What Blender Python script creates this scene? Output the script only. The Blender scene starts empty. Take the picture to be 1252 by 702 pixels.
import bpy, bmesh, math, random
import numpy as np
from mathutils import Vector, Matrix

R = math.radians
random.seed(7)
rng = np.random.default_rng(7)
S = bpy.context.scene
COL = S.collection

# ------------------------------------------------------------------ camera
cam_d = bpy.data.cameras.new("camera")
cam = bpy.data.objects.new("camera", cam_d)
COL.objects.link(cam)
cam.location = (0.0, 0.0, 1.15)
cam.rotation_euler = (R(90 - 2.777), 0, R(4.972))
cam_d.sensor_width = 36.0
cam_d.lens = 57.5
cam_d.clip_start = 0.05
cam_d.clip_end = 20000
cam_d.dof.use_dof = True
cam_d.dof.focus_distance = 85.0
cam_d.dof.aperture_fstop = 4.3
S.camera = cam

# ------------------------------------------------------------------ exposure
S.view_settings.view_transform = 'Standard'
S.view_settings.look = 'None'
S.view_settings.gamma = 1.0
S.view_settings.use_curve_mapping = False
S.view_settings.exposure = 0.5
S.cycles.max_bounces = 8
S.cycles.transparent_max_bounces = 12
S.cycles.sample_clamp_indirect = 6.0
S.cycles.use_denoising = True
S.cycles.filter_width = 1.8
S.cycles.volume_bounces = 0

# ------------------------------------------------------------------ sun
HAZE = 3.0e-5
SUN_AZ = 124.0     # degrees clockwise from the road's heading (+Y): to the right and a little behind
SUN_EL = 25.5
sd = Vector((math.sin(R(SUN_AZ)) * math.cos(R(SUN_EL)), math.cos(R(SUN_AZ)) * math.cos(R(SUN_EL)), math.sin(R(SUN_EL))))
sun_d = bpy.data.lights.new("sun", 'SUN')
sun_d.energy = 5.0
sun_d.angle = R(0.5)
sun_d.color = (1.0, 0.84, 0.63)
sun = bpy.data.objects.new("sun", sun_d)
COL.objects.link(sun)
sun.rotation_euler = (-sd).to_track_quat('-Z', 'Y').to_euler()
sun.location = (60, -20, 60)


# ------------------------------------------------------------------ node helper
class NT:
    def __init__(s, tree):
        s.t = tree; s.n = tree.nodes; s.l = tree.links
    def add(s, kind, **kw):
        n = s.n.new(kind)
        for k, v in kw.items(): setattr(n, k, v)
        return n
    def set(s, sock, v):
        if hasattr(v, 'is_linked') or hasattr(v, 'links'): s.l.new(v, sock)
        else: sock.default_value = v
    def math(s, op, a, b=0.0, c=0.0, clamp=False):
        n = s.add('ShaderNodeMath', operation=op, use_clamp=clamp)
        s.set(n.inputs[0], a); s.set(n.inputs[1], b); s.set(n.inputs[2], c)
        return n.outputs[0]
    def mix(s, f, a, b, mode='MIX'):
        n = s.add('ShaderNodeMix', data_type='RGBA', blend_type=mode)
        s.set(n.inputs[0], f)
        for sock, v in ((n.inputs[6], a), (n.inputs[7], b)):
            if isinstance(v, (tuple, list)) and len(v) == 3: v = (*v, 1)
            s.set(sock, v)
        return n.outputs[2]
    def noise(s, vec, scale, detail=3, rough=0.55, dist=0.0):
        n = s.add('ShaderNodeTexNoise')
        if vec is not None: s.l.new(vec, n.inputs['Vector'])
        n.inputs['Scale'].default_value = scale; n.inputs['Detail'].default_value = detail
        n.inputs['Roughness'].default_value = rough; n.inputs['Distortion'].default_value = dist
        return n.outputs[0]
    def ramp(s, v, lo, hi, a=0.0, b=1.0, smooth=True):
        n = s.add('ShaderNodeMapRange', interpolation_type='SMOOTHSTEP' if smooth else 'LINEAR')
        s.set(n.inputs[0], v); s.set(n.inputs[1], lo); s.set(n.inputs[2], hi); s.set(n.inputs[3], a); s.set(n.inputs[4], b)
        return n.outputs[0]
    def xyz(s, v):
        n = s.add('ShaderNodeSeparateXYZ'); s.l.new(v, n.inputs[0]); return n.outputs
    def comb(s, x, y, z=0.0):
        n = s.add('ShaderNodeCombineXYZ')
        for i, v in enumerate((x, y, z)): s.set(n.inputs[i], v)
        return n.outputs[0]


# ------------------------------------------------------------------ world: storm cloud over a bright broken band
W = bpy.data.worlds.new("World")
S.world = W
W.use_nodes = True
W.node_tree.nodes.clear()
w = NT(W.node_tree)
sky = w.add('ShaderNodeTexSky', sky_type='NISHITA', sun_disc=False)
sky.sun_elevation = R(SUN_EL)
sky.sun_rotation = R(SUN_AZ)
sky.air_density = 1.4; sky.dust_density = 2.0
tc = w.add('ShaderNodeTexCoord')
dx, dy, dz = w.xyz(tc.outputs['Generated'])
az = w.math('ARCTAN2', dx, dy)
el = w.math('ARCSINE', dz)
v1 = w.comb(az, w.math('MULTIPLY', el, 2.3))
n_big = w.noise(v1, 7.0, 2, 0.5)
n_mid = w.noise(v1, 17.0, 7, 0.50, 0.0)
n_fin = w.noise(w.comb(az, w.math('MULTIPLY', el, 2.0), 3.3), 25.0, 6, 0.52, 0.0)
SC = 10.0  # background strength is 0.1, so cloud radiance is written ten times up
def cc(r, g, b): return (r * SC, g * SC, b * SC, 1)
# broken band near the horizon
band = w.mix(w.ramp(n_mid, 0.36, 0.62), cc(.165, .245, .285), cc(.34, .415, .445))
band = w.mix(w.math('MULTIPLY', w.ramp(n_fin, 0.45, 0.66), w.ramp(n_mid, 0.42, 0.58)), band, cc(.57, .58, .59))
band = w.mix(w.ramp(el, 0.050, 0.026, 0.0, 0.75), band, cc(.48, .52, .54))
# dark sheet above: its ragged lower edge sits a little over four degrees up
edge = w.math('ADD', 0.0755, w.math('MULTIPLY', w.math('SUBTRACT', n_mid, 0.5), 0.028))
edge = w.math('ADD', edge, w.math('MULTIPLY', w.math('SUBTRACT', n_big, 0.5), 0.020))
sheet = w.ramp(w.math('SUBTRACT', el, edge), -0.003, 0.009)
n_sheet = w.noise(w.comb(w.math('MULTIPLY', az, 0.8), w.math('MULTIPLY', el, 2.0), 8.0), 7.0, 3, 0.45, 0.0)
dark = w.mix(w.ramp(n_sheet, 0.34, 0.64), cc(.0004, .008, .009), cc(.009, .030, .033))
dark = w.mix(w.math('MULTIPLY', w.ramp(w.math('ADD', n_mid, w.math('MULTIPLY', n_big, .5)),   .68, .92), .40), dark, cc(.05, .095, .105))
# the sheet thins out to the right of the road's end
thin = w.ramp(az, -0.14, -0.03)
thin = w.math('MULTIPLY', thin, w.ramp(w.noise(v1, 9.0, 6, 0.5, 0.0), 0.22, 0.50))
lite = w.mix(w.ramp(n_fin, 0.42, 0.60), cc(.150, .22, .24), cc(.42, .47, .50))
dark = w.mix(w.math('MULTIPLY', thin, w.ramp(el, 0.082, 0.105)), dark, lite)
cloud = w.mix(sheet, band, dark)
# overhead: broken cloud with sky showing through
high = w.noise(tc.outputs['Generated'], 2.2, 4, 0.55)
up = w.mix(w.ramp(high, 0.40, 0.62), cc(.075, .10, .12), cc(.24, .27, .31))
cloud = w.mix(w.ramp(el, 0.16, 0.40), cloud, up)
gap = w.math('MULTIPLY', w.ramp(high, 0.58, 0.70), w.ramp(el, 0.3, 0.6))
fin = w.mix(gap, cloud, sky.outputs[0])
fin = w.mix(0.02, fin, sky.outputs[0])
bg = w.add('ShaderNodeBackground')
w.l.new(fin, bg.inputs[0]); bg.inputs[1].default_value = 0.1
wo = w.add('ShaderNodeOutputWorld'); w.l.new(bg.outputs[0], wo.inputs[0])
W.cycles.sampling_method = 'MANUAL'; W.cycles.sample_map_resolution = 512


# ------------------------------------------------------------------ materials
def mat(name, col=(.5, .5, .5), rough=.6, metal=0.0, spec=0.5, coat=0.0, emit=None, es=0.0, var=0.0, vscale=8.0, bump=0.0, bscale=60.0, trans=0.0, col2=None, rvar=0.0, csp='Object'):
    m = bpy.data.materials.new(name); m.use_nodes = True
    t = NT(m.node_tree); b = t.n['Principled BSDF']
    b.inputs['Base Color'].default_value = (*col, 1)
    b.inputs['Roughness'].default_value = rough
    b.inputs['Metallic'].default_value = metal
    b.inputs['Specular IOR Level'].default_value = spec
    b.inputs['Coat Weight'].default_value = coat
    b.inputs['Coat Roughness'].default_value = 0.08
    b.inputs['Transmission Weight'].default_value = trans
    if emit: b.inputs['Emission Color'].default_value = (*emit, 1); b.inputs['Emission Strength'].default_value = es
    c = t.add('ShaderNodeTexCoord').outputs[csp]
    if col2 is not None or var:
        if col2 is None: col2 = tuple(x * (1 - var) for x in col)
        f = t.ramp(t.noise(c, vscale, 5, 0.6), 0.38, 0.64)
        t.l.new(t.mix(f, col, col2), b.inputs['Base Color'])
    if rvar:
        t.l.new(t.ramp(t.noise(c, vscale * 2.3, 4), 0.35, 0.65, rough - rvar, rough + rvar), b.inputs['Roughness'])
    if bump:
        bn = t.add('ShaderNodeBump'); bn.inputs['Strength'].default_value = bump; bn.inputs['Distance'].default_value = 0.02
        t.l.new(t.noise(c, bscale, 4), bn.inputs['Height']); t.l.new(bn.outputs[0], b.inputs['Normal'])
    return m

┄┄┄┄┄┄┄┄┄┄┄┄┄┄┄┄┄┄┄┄

● Given task
The required output is the exact run of lines from the beginning of the listing above to the line that contains "COL = S.collection", inclusive of both.

● Reply
What Blender Python script creates this scene? Output the script only. The Blender scene starts empty. Take the picture to be 1252 by 702 pixels.
import bpy, bmesh, math, random
import numpy as np
from mathutils import Vector, Matrix

R = math.radians
random.seed(7)
rng = np.random.default_rng(7)
S = bpy.context.scene
COL = S.collection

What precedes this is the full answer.